At the just recently concluded summit of the leaders of the Group of 20 (G20) industrialized and developing economies in Canada, for example, UN Secretary General Ban Ki-moon emphasized the importance of stepping up efforts to achieve the Millennium Development Goals through increased development aid and investments. “Under any circumstances we must not balance budgets on the backs of the world’s poorest people,” the Secretary General told leaders of the G20.
In advance of a high-level summit at the UN Headquarters that Ban Ki-moon will convene in New York in September, 2010 to press countries to accelerate their efforts to achieve the MDGs, he has established a high-profile “MDG Advocacy Group” co-chaired by the Prime Minister of Spain, Jose Luis Rodriguez Zapatero, and the President of Rwanda, Paul Kagame. Its purpose, according to the announcement of its launching, is to “support the Secretary-General in building political will and mobilizing global action to make the MDG Summit a turning point in our collective effort to achieve the Goals by the 2015 target date.”
A look at the two co-chairmen raises serious concerns. Zapatero, Spain’s Prime Minister, is a committed socialist. Indeed, he has served as the Secretary General of the Socialist Party. Kagame, Rwanda’s President, has blamed the West for Africa’s troubles, has praised China and, according to the Economist, “allows less political space and press freedom at home than Robert Mugabe does in Zimbabwe.” That’s quite a distinction.
Other prominent non-U.S. members of the 18-member MDG Advocacy Group include the former socialist president of Chile, Michelle Bachelet, and Jan Eliasson, former Swedish social democratic Minister of Foreign Affairs who participated in a demonstration during which Hezbollah flags waved in the air and an Israeli flag was set to flames. U.S. members include the progressive economist Jeffrey Sachs, Ban Ki-moon’s Special Adviser on the Millennium Development Goals, and Ted Turner, a self-described “socialist at heart.”

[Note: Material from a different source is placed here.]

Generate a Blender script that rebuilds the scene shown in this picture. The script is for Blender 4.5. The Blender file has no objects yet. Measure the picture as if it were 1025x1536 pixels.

Not all members of the MDG Advocacy Group are leftists. Hopefully, Bill Gates, at least, will provide some balance, for example. But the mission and progressive-leaning tilt of this group ensures that the emphasis of the UN-led Millennium Development Goals agenda will continue to be reflective of the UN’s redistributionist philosophy. This is confirmed by a report issued by the United Nations Development Programme (UNDP) on June 17, 2010 entitled What Will It Take To Achieve The Millennium Development Goals? An International Assessment. Buried amongst all of the rhetoric was a suggestion for an international finance tax and “imposing levies on international maritime transport and on air travel, and developing a uniform global tax on carbon dioxide emissions (with a per capita exemption for low-income countries).”
The European Union is right in sync with such proposals for global taxes. With labor unions, House Speaker Nancy Pelosi and a bevy of liberal and left-wing economists reportedly pushing for a global financial tax, it won’t take much persuasion for our progressive president to go along.